Que répondez-vous, si on vous dit que Macky Sall est un Président par défaut. Autrement dit, les sénégalais ont voté contre Wade plutôt que pour Macky Sall ?
Ce sont des formules ! 65% de la population votent Macky Sall au second tour et on dit qu’ils n’ont pas voté pour Macky Sall, ils ont chassé Wade. Cela n’a pas de sens ! C’est de la formule dont le contenu est très discutable. La vérité, c’est que il y’avait une lame de fond. Les sénégalais avaient besoin d’un changement, d’un nouveau visage. Dès le premier tour, celui qui a incarné ce changement là c’est Macky Sall et les sénégalais l’ont confirmé au second tour. Donc tout le reste, c’est de l’ordre de la formule. C’est très difficile, c’est comme si on disait que la poule est première par rapport à l’œuf ou que l’œuf est premier par rapport à la poule.
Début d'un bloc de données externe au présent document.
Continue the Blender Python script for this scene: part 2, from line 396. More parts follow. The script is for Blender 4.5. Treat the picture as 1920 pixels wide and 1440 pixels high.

C’est trop métaphysique.
La photo officielle du Chef de l’Etat est très controversée. Plusieurs observateurs soutiennent qu’elle est de mauvaise qualité. Pensez-vous à la refaire ?
Il y’en a qui ont dit que c’est une photo de très bonne qualité, d’autres ont dit qu’elle n’est pas de bonne qualité. Bon ! Vous savez, le roman de Proust, « à la recherche du temps perdu », est passé inaperçu dès qu’il a été publié alors que c’est une œuvre majeure. Les poèmes de Mallarmé, c’est l’invention poétique même mais c’est passé inaperçu immédiatement après publication. Dans notre pays, l’aventure ambiguë de Cheikh Hamidou Kane était une œuvre à la limite anonyme mais c’est après qu’elle a pris son envol. Donc les œuvres d’art peuvent recevoir ou être reçu de telle ou de telle manière mais ce qui est fondamental, c’est la subjectivité de celui qui l’a réalisé. Ce qui est fondamental, c’est que le contenu de cette œuvre, la photo du Président Macky Sall, est en partage et quand c’est en partage, quand ça touche à la subjectivité des uns et des autres, la polémique est inévitable.